Re: Deep Blue

Murphy (gmurphy@imperium.net)
Tue, 13 May 1997 18:27:32 -0400

Geoff Bagley wrote:
> A similar scenario arose in another discussion recently, when it was
> suggested that in the normal run of evolution, humanity could become
> extinct and another species could eventually be seen as the 'rulers of the
> earth' in the sense that dinosaurs once 'ruled the earth'. If this should
> happen and I have had one theistic evolutionist suggesting to me that it
> could and if this new species were not derived from the present hominid
> lineage and were sentient, then what would their relationship be to God.
> Also, would the life, death and resurrection of Jesus have any significance
> for them.

As to their relationship with God, Job 39-41 makes it clear that
God is interested in animals humans don't have much to do with. (Cf.
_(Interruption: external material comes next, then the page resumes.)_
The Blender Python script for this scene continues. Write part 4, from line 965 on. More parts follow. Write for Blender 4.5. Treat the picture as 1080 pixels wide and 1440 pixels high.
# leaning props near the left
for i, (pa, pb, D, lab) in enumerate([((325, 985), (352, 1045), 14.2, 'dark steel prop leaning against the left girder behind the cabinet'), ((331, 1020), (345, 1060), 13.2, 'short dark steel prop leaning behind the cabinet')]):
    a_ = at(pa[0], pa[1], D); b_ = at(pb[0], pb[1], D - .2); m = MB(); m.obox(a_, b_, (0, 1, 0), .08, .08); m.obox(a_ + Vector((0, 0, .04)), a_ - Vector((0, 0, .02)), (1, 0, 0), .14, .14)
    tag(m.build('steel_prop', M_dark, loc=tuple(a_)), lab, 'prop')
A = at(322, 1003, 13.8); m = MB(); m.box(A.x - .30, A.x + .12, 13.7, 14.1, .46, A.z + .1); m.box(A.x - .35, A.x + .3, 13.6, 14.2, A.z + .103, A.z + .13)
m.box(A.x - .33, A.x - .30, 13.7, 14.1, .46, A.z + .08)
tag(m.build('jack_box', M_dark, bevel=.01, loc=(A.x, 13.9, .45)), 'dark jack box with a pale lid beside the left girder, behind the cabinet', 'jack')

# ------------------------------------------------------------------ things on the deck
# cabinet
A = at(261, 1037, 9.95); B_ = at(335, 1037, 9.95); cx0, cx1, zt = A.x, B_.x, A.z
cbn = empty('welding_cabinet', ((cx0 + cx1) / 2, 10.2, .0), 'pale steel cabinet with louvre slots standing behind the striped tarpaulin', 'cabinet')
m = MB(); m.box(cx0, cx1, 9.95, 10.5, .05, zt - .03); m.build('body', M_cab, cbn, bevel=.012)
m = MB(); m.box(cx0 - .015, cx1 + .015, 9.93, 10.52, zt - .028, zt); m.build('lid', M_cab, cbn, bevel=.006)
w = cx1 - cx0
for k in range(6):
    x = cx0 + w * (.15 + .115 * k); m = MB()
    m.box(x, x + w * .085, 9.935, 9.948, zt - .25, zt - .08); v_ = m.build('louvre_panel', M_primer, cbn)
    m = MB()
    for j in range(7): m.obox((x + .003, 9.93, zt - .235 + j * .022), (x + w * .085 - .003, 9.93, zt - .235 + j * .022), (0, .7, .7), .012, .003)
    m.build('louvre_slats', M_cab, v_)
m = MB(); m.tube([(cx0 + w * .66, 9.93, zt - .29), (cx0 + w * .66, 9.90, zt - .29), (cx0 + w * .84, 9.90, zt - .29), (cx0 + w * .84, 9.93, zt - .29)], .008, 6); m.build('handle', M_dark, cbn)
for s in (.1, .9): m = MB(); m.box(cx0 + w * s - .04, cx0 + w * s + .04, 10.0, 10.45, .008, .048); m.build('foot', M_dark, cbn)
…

also Sirach 18:13 - "The compassion of human beings is for their
neighbor, but the love of the Lord is for every living thing.)
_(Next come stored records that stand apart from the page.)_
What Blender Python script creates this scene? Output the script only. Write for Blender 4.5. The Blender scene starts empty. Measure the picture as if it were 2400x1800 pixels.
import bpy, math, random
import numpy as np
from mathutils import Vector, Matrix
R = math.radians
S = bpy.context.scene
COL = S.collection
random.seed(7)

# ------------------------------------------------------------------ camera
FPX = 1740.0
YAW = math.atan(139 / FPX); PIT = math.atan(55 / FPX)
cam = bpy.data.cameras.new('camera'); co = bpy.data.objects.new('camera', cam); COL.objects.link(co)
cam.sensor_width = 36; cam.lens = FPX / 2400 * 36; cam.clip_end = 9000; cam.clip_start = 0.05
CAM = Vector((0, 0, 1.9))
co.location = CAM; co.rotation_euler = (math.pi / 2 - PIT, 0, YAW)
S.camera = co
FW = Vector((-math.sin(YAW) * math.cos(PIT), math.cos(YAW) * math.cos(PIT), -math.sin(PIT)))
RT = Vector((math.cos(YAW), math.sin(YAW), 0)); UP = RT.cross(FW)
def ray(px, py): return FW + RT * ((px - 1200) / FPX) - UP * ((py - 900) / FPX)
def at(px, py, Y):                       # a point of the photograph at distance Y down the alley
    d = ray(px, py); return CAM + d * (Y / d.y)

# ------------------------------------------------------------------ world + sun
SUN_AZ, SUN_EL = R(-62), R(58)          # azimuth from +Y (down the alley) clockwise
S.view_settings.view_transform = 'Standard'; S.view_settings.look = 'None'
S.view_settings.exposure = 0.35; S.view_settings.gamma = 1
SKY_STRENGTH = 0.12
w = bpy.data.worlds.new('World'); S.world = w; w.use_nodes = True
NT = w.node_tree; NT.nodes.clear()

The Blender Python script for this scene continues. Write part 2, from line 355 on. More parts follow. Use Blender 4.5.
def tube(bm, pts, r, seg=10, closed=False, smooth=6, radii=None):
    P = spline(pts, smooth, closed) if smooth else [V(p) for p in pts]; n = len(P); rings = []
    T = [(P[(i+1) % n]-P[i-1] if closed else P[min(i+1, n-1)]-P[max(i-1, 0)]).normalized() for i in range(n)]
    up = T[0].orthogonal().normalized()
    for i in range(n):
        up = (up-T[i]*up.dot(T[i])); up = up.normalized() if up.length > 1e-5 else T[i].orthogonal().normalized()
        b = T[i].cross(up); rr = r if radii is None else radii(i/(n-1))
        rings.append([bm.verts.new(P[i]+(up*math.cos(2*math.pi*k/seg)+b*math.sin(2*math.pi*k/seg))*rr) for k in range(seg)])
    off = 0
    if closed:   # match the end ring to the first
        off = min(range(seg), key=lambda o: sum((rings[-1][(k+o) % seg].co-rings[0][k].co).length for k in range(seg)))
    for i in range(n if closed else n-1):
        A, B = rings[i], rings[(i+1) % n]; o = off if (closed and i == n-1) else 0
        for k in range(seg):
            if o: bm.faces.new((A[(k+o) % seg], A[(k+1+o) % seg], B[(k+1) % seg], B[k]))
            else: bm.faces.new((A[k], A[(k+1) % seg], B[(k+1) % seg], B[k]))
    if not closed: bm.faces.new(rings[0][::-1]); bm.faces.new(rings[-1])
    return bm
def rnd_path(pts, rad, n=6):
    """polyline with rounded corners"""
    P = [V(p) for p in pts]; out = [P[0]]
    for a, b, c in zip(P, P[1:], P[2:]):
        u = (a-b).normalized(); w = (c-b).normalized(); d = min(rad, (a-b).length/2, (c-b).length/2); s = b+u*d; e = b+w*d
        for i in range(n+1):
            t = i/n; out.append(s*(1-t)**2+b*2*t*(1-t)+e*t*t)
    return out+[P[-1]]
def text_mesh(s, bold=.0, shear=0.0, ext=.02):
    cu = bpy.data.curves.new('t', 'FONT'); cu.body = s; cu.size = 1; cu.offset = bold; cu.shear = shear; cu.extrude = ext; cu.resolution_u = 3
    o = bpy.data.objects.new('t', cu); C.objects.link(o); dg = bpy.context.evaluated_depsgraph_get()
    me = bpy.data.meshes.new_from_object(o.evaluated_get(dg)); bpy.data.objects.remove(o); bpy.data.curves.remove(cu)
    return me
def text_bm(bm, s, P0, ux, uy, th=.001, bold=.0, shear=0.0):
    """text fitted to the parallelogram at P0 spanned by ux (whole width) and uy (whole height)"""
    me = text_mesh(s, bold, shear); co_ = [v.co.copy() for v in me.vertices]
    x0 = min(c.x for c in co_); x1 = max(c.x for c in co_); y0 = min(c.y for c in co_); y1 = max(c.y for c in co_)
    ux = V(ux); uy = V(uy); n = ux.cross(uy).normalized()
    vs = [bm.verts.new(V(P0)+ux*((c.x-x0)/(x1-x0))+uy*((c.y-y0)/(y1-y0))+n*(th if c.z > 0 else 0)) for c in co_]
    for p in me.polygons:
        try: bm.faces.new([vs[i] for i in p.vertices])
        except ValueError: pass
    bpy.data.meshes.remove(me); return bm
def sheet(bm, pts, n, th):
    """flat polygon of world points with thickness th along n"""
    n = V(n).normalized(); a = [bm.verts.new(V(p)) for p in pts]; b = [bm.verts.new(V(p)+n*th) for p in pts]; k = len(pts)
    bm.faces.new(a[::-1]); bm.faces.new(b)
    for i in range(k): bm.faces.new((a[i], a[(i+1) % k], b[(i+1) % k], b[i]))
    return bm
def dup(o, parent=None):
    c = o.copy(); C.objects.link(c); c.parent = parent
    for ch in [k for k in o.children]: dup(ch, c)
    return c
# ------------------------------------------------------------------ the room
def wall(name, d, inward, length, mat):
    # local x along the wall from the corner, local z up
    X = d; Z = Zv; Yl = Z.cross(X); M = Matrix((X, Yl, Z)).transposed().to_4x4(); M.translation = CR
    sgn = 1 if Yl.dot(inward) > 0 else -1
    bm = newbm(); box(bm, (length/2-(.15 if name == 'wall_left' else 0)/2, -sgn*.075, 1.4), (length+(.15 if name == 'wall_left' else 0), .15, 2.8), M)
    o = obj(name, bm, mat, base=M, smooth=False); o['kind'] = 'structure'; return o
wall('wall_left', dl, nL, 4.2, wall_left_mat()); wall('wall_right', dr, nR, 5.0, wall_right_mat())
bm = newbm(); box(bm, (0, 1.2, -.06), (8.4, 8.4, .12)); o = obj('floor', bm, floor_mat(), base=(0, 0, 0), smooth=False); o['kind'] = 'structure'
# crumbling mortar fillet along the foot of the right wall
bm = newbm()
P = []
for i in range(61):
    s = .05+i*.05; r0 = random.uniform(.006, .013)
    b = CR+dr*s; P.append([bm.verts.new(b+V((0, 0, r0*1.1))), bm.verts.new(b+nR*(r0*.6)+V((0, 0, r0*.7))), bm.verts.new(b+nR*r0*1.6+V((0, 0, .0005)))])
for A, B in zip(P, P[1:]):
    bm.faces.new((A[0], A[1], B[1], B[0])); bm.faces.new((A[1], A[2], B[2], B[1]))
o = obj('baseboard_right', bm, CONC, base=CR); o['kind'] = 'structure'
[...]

But more deeply - because of our evolutionary relationship with
other species, there is a sense in which God, in the Incarnation, took
on not human nature in isolation but that of other living things. Thus
the reconciliation of "all things" (Col.1:20, Rom.8:18-25) can take
place through the Incarnation - something which, BTW, doesn't work
without evolution. More details are in my _Journal ASA_ article of 1986
(Vol.38, p.19) & book _The Trademark of God_.